There has been lots of chatter recently about the strength of the U.S. employment picture. The early March knockout employment report, at +295K net new jobs, seems to have increased the discussion about whether the employment picture is peaking.
Is it? How much longer can the labor market keep accelerating?
(As a note, acceleration means that the rate of the year-over-year growth rate continues to increase.)
The Month-over-Month Employment Picture
As background, here’s a look at the month-over-month employment picture. Since bottoming in the fourth quarter of 2013, the U.S. labor market has been on a tear, gaining more than 200K jobs since February 2014.
The strongest month over the period occurred in November 2014 at an amazing 423K. The weakest month was in August 2014 at +213K.
What’s clear when looking at the month-over-month figures is that U.S. job market growth has experienced a marked improvement from the lackluster growth years of 2012 and 2013.
Although Wall Street analysts tend to prefer the month-over-month growth figure as their measure of strength in the U.S. jobs market, many economists opt for a somewhat less tangible figure, year-over-year growth.
Here’s a look at the year-over-year growth in U.S. jobs since 1971. Notice any behavior that is close to today’s labor market picture?
Two prior experiences stand out when comparing with what the U.S. labor market has done since February 2014. The experiences are 1986 to 1988 and 1996 to 1998.
The Acceleration Period
First some explanation.
The gray area in each chart is the mid-cycle acceleration period. It is the time frame in which the year-over-year growth in employment accelerated consistently.
The yellow box represents the period after which the acceleration ended, which here is called the “cruising speed” period.
As shown, the economy experienced a mid-cycle uptick from June 1986 to March 1988, a total of 21 months. A similar mid-cycle uptick occurred from January 1996 to January 1998, a total of 24 months. The current mid-cycle uptick has lasted 12 months.

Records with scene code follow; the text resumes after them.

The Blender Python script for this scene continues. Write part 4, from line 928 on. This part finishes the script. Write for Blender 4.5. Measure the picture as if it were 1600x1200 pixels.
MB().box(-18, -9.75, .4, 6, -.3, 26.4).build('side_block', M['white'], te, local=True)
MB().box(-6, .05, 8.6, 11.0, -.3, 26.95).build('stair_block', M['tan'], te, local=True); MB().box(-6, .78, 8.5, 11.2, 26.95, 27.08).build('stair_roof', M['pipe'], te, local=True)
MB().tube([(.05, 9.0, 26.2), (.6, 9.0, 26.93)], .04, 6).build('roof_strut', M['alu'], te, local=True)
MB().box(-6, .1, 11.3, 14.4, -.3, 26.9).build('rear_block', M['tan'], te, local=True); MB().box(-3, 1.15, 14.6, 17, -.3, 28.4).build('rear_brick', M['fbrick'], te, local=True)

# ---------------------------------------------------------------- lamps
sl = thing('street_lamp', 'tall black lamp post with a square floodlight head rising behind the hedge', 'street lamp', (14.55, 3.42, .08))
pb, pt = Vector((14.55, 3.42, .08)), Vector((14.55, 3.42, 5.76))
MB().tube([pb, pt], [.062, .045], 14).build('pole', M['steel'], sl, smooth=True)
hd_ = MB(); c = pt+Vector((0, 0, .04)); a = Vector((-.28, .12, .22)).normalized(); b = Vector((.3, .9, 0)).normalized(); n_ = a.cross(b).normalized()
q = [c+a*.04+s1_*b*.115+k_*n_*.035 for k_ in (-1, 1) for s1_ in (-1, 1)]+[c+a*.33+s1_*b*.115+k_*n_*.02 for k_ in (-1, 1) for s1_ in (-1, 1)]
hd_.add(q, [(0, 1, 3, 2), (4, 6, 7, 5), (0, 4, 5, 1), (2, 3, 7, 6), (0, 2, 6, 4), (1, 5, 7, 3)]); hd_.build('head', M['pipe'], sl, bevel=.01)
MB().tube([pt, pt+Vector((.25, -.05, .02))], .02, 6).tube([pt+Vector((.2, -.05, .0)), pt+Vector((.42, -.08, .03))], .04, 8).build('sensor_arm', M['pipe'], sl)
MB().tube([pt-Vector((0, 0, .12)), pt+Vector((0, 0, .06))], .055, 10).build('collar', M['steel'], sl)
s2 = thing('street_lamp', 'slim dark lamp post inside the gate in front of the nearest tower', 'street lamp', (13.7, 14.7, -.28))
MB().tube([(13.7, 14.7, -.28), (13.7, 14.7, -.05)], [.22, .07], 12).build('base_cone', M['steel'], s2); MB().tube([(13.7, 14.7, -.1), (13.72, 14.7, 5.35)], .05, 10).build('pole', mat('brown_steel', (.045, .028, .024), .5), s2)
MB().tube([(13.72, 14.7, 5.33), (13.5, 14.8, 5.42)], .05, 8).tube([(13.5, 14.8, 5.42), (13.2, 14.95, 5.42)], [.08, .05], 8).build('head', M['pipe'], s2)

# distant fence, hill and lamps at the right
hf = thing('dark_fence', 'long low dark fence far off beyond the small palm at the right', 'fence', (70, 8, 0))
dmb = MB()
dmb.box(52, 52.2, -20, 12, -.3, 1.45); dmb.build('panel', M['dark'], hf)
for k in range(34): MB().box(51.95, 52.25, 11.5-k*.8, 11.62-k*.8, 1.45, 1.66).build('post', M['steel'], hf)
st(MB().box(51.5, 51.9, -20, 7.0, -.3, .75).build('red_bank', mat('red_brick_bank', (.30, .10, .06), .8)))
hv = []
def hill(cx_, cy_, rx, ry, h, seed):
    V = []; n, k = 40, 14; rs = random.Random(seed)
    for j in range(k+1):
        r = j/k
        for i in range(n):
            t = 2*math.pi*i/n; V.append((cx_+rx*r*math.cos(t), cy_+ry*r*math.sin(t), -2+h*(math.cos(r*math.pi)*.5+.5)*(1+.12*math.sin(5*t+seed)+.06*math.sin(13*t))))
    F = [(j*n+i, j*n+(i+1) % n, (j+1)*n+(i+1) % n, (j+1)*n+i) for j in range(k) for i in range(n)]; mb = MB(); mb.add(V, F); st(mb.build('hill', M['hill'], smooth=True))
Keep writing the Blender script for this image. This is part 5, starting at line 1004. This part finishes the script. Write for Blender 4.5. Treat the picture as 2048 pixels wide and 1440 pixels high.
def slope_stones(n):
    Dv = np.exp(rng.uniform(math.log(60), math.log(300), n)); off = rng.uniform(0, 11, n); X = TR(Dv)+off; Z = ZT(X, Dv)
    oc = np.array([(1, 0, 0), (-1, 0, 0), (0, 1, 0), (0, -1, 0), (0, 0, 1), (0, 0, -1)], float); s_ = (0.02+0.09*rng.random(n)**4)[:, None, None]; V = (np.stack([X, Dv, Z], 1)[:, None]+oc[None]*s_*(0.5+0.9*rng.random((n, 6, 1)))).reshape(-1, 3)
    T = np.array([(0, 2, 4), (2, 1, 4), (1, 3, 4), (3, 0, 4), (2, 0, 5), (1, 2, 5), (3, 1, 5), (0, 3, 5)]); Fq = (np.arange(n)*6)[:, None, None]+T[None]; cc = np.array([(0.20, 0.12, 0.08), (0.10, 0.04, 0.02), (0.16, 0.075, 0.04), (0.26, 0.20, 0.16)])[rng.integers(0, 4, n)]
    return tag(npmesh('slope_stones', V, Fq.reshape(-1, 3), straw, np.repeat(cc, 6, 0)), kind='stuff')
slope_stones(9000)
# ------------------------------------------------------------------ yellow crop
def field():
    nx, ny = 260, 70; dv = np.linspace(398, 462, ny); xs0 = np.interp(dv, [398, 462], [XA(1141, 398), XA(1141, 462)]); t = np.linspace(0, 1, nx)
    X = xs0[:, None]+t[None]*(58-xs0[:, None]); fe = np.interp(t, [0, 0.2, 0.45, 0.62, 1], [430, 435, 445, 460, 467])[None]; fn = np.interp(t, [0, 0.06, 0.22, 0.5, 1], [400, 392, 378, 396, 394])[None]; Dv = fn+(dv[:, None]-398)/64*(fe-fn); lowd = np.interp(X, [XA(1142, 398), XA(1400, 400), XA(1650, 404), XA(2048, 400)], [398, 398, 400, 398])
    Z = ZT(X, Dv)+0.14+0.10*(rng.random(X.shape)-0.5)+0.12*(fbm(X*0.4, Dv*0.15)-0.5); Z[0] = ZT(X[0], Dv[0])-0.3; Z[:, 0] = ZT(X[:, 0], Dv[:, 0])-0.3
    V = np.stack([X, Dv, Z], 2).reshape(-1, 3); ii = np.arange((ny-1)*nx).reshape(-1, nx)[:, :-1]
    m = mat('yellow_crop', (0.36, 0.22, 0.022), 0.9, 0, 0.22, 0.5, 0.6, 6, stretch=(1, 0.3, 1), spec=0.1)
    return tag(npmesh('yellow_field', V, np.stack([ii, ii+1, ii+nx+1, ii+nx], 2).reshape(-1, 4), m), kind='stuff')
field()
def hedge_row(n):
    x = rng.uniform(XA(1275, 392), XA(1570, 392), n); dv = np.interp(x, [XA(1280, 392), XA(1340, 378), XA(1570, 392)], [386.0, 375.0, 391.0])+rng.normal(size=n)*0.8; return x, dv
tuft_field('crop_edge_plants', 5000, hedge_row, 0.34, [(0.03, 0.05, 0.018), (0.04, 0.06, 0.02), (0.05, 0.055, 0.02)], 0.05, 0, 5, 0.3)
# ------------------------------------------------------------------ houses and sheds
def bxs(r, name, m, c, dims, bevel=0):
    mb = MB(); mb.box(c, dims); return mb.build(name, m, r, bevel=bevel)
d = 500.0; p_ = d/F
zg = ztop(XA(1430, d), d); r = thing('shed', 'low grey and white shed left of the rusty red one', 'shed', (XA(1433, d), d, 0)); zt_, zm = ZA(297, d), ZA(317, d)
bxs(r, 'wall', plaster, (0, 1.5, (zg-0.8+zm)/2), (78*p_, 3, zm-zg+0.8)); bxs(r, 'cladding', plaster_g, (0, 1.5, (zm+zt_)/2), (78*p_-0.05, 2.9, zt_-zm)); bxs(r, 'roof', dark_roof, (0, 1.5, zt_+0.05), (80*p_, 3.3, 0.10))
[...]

So, if the past two experiences are any indication, the current mid-cycle strength has another 9 to 12 months of acceleration left.
Cruising Speed
Following the acceleration period is cruising speed. As shown in yellow, the time spent in cruising speed can be somewhat short to relatively long.
After reaching cruising speed in 1988, the economy stayed there for about 11 months. The experience after peaking in 1998 lasted 28 months.
Overall, although there’s lots of chatter about a potentially peaking U.S. employment picture. If one looks at the past two similar experiences in the U.S. labor market, the chatter appears to be premature. There’s lots of time for the labor market to continue to impress.
The strength or boom period has another 9 to 12 months to go, while the cruising speed has another 11 to 28 months to go.